What if the problem in this supposition were the required: “…high rate of return on such investments?”
In a world where safe investing means virtually zero return (ZIRP) aren’t all the high return investments essentially casino bets? Is this not what is driving the speculation in virtually every commodity?
I keep chuckling at the idea of smart money when so much of it seems to end up in the hands of the Madoffs, Enrons, Worldcoms, Countrywides etc.
Your same theory says that if you lower the tax on savings you get more savings.
But we have been trying this theory since 1980 and the saving rate collapsed– every time we created another tax advantage for savings the savings rate seemed to fall.
Actually, there are two economic theories. One, liked yours is based on the maximization assumption.
The other is based on a form of behavioral economics that people have savings goals — for example having a million dollar stock portfolio at retirement. But under this theory when you increase the returns on investments, via lower taxes for example, the individual can reduce the ammount of savings — annual contribution to the portfolio from current income — needed to achieve that goal.
Guess which approach the recent US economic data supports?
Yet, you and others continue to advocate the lower tax approach as if there was no question that the data supports your theory.
The Kimel Curve is starting to look a lot like the Laffer Curve, only backed by data instead of being drawn on an apocryphal napkin.

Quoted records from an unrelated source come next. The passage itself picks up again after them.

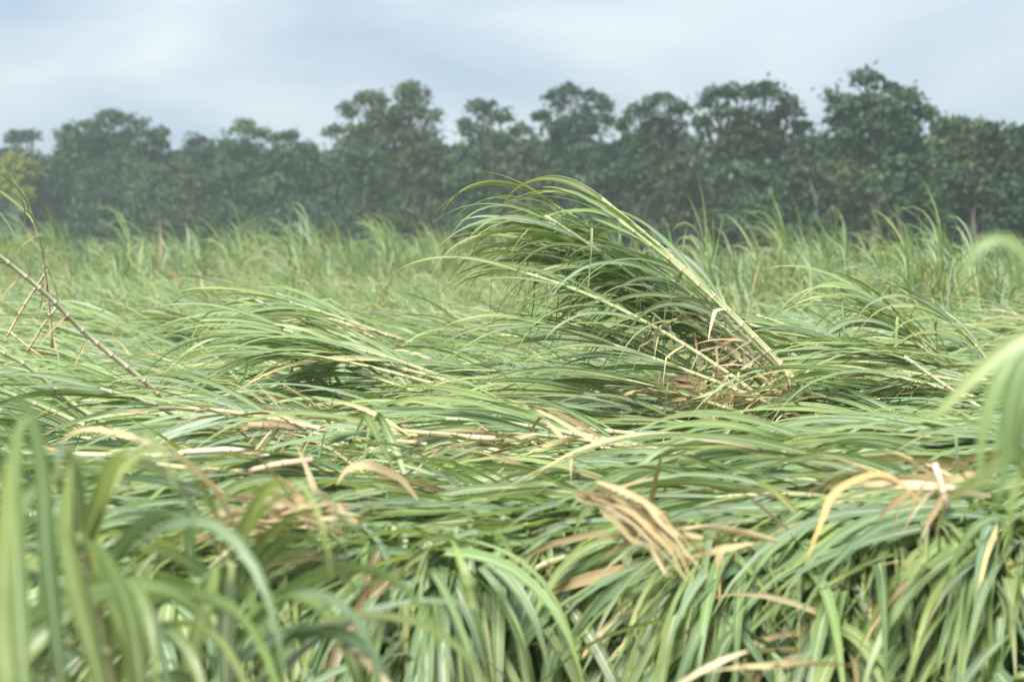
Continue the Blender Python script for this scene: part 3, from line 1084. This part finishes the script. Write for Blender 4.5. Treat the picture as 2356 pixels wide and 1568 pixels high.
# ------------------------------------------------------------------ single things one can point at
def cane_through(pts, label, seed, r0=0.016, r1=0.011, name='cane_stalk', nl=0, group=None, lower=(0.50, 0.42, 0.30), upper=(0.30, 0.36, 0.16), dead=0, **kw):
    """one cane whose stalk passes through given points"""
    r = np.random.default_rng(seed)
    path = curve(pts, 16)
    t = thing(name, path[0], label, 'sugarcane', group)
    link('stalk', stalk_mesh('stalk', path - path[0], r0, r1, lower=lower, upper=upper, seed=seed, node=kw.pop('node', 0.13)), t)
    if nl:
        put_leaves(t, path[0], leaves_on(path, nl, r=r, **kw), 15)
    if dead:
        lv = leaves_on(path, dead, 0.1, 0.75, (0.4, 1.2), (0.18, 0.42), (0.012, 0.028), 3.0, (0, 0, 0), 1.0, (-0.3, -0.1), 0.4, r)
        lv['T'] = norm(lv['T'] * 0.6 + np.array((-0.3, -0.1, -0.9)))
        put_leaves(t, path[0], lv, 7)
    return t


def leaf_through(pts, w, label, col, seed, name='cane_leaf', dry=False, roll=0.0, group=None, fold=0.25, N=22, lat0=None):
    """a single leaf lying along given points"""
    r = np.random.default_rng(seed)
    p = curve(pts, N)
    n = len(p)
    T = norm(np.gradient(p, axis=0))
    lat = norm(np.cross(T[0], (0, 0, 1.0))) if lat0 is None else norm(np.array(lat0, float))
    V, C, U = [], [], []
    for i in range(n):
        s = i / (n - 1)
        lat = norm(lat - T[i] * np.dot(lat, T[i]))
        a = roll * (0.4 + 0.6 * s)
        nor = np.cross(lat, T[i])
        l2 = lat * math.cos(a) + nor * math.sin(a)
        n2 = np.cross(l2, T[i])
        n2 = n2 * (-1 if n2[2] < 0 else 1)
        ww = w * 0.5 * (0.5 + 0.5 * min(1, s / 0.2)) * max(0.03, 1 - s ** 2.6) ** 0.85
        V += [p[i] - l2 * ww + n2 * ww * fold, p[i], p[i] + l2 * ww + n2 * ww * fold]
        C += [np.array(col) * (1 + 0.15 * s)] * 3
        U += [(0, s, seed % 97 / 97), (0.5, s, seed % 97 / 97), (1, s, seed % 97 / 97)]
    q = []
    for i in range(n - 1):
        a = i * 3
        q += [(a, a + 1, a + 4, a + 3), (a + 1, a + 2, a + 5, a + 4)]
    V = np.array(V)
    o = link(name, mesh_of(name, V - p[0], np.array(q), M_DRY if dry else M_LEAF, np.array(C), np.array(U)), None, tuple(p[0]))
    tag(o, label, 'leaf', group)
    return o


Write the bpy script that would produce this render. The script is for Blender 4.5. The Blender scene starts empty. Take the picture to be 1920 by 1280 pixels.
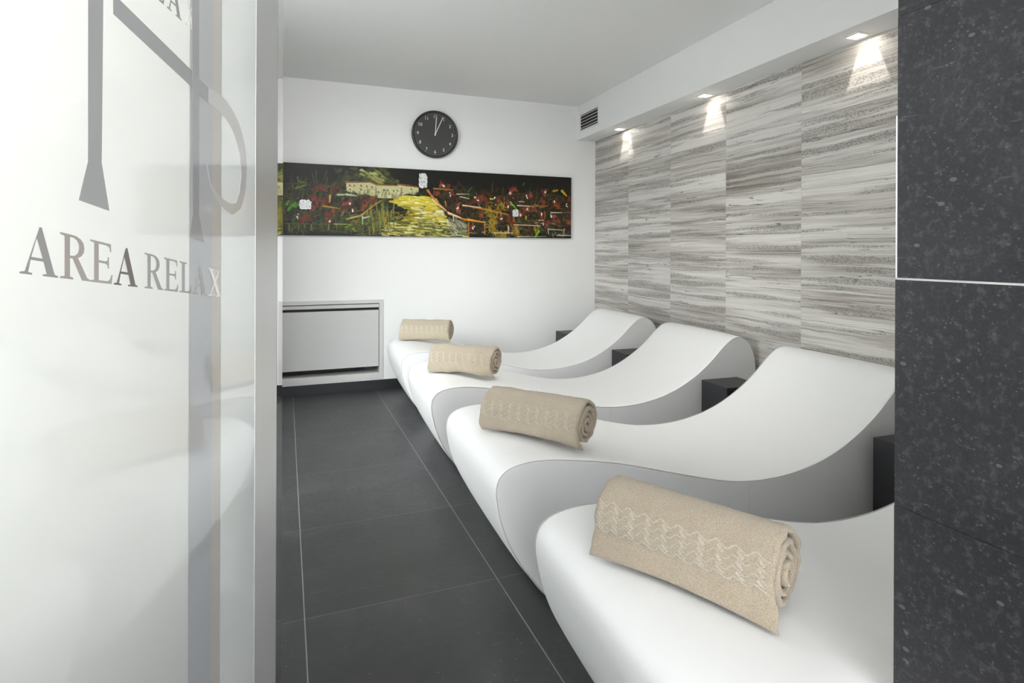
import bpy, bmesh, math, random
import numpy as np
from mathutils import Vector, Matrix, noise
from mathutils.geometry import tessellate_polygon

SC = bpy.context.scene
COL = SC.collection

# ------------------------------------------------------------------ camera
F_PX, HORIZON, ROLL, YAW, EYE = 1097.14, 468.67, 0.00348, -0.36952, 1.10
cy, sy = math.cos(YAW), math.sin(YAW)
cr, sr = math.cos(ROLL), math.sin(ROLL)
rt = Vector((cy, sy, 0.0))
dn = Vector((0.0, 0.0, -1.0))
fw = Vector((-sy, cy, 0.0))
ax = rt * cr - dn * sr
ay = rt * sr + dn * cr
cam_data = bpy.data.cameras.new('camera')
cam = bpy.data.objects.new('camera', cam_data)
COL.objects.link(cam)
up, back = -ay, -fw
cam.matrix_world = Matrix(((ax.x, up.x, back.x, 0.0), (ax.y, up.y, back.y, 0.0), (ax.z, up.z, back.z, EYE), (0, 0, 0, 1)))
cam_data.sensor_width = 36.0
cam_data.lens = F_PX / 1920.0 * 36.0
cam_data.shift_y = (HORIZON - 640.0) / 1920.0
cam_data.clip_start = 0.02
SC.camera = cam

# ------------------------------------------------------------------ world, lights, exposure
SC.view_settings.view_transform = 'Standard'
SC.view_settings.look = 'None'
SC.view_settings.gamma = 1.0
SC.view_settings.use_curve_mapping = False
SC.view_settings.exposure = 1.73
world = bpy.data.worlds.new('daylit corridor')
SC.world = world
world.use_nodes = True
bg = world.node_tree.nodes['Background']
bg.inputs[0].default_value = (0.97, 0.98, 1.0, 1)
bg.inputs[1].default_value = 1.6


def area_light(name, loc, rot, sx, sz, power, color):
    d = bpy.data.lights.new(name, 'AREA')
    d.shape = 'RECTANGLE'
    d.size, d.size_y, d.energy, d.color = sx, sz, power, color
    o = bpy.data.objects.new(name, d)
    COL.objects.link(o)
    o.location, o.rotation_euler = loc, rot
    return o


# daylight coming in through the window of the left wall
WIN_Y0, WIN_Y1, WIN_Z0, WIN_Z1, WALL_X = 1.85, 3.12, 0.04, 2.3, -0.62
def aim(o, target):
    o.rotation_euler = (Vector(target) - o.location).to_track_quat('-Z', 'Y').to_euler()
    return o


aim(area_light('window_daylight', (-4.2, -1.8, 3.65), (0, 0, 0), 3.4, 3.0, 370, (0.945, 0.97, 1.0)), (1.6, 4.2, 0.9))
# unseen fill outside the window, added to brighten the ceiling like ground-reflected daylight
aim(area_light('ceiling_fill', (WALL_X - 1.2, 2.1, 0.25), (0, 0, 0), 2.6, 1.4, 9, (0.98, 0.985, 1.0)), (1.2, 2.9, 2.3))
# unseen light added behind the glass door to brighten the frosted film
aim(area_light('film_backlight', (-0.36, 0.05, 2.3), (0, 0, 0), 0.25, 0.6, 10, (1.0, 0.96, 0.9)), (-0.42, 0.15, 0.8))

# two added fill spots without fixtures, brightening the back wall and loungers
for sx_, tx_, ty_, tz_, pw_ in ((0.35, 0.6, 4.7, 0.85, 14), (1.25, 1.5, 3.3, 0.3, 18)):
    d_ = bpy.data.lights.new('fill_spot', 'SPOT')
    d_.energy, d_.color, d_.shadow_soft_size = pw_, (1.0, 0.985, 0.96), 0.09
    d_.spot_size, d_.spot_blend = math.radians(105), 1.0
    o_ = bpy.data.objects.new('fill_spot', d_)
    COL.objects.link(o_)
    o_.location = (sx_, 2.0, 2.36)
    aim(o_, (tx_, ty_, tz_))

SK = 0.0416                      # the stone wall and the loungers stand a little askew to the floor tiles
U = Vector((math.cos(SK), -math.sin(SK), 0))
V = Vector((math.sin(SK), math.cos(SK), 0))
MSK = Matrix(((U.x, V.x, 0, 0), (U.y, V.y, 0, 0), (0, 0, 1, 0), (0, 0, 0, 1)))


def uvz(u, v, z=0.0):
    p = U * u + V * v
    return Vector((p.x, p.y, z))


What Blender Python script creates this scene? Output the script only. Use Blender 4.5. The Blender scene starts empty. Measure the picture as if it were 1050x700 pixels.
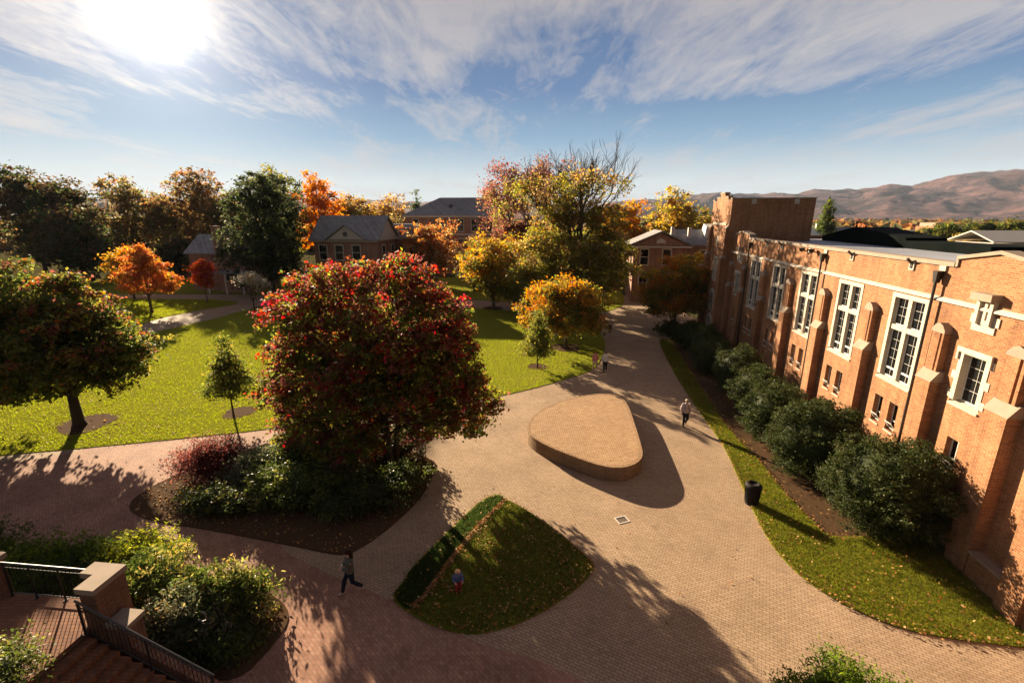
import bpy, math, random
import numpy as np
from mathutils import Vector, Matrix, noise

S = bpy.context.scene
COL = S.collection
PI = math.pi
HAZE_D = 4.5e-5
rad = math.radians
RNG = np.random.default_rng(7)
random.seed(7)
SUN = np.array((-0.538, 0.796, 0.290)); SUN /= np.linalg.norm(SUN)

# ------------------------------------------------------------------ materials
def mat(name):
    m = bpy.data.materials.new(name); m.use_nodes = True
    nt = m.node_tree; nt.nodes.clear()
    out = nt.nodes.new('ShaderNodeOutputMaterial')
    return m, nt, out

def node(nt, typ, **kw):
    n = nt.nodes.new(typ)
    for k, v in kw.items(): setattr(n, k, v)
    return n

def lk(nt, a, b): nt.links.new(a, b)

def math_node(nt, op, a, b=None, clamp=False):
    n = node(nt, 'ShaderNodeMath', operation=op, use_clamp=clamp)
    for i, v in enumerate((a, b)):
        if v is None: continue
        if isinstance(v, (int, float)): n.inputs[i].default_value = v
        else: lk(nt, v, n.inputs[i])
    return n.outputs[0]

def mixc(nt, fac, a, b, typ='MIX'):
    n = node(nt, 'ShaderNodeMix', data_type='RGBA', blend_type=typ)
    for sock, v in ((n.inputs[0], fac), (n.inputs[6], a), (n.inputs[7], b)):
        if isinstance(v, (int, float)): sock.default_value = v
        elif isinstance(v, tuple): sock.default_value = (*v, 1)
        else: lk(nt, v, sock)
    return n.outputs[2]

def ramp(nt, fac, stops):
    n = node(nt, 'ShaderNodeValToRGB')
    els = n.color_ramp.elements
    while len(els) < len(stops): els.new(0.5)
    for e, (p, c) in zip(els, stops):
        e.position = p; e.color = (*c, 1) if isinstance(c, tuple) else (c, c, c, 1)
    lk(nt, fac, n.inputs[0])
    return n.outputs[0]

def noise_tex(nt, vec, scale, detail=4, rough=.55, dist=0.0):
    n = node(nt, 'ShaderNodeTexNoise')
    n.inputs['Scale'].default_value = scale; n.inputs['Detail'].default_value = detail
    n.inputs['Roughness'].default_value = rough; n.inputs['Distortion'].default_value = dist
    if vec is not None: lk(nt, vec, n.inputs['Vector'])
    return n.outputs['Fac']

def principled(nt, out, col, rough=.8, bump=None, bstr=.3, bdist=.02, metal=0, spec=.3):
    p = node(nt, 'ShaderNodeBsdfPrincipled')
    if isinstance(col, tuple): p.inputs['Base Color'].default_value = (*col, 1)
    else: lk(nt, col, p.inputs['Base Color'])
    if isinstance(rough, (int, float)): p.inputs['Roughness'].default_value = rough
    else: lk(nt, rough, p.inputs['Roughness'])
    p.inputs['Metallic'].default_value = metal
    p.inputs['Specular IOR Level'].default_value = spec
    if bump is not None:
        b = node(nt, 'ShaderNodeBump'); b.inputs['Strength'].default_value = bstr
        b.inputs['Distance'].default_value = bdist
        lk(nt, bump, b.inputs['Height']); lk(nt, b.outputs[0], p.inputs['Normal'])
    lk(nt, p.outputs[0], out.inputs[0])
    return p

def objco(nt):
    return node(nt, 'ShaderNodeTexCoord').outputs['Object']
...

I do get tired of this little bit of sarcasm. Having been in touch with with a number of big names who have read the book…actually studied the research, since it doesn’t read lightly…I will try to get permission to indicate approval or sympathy for the premises involved…for now I can say plainly you are simply wrong in your assumption Corevm but that is based on my experience. Mike’s ‘research’ is used as a start.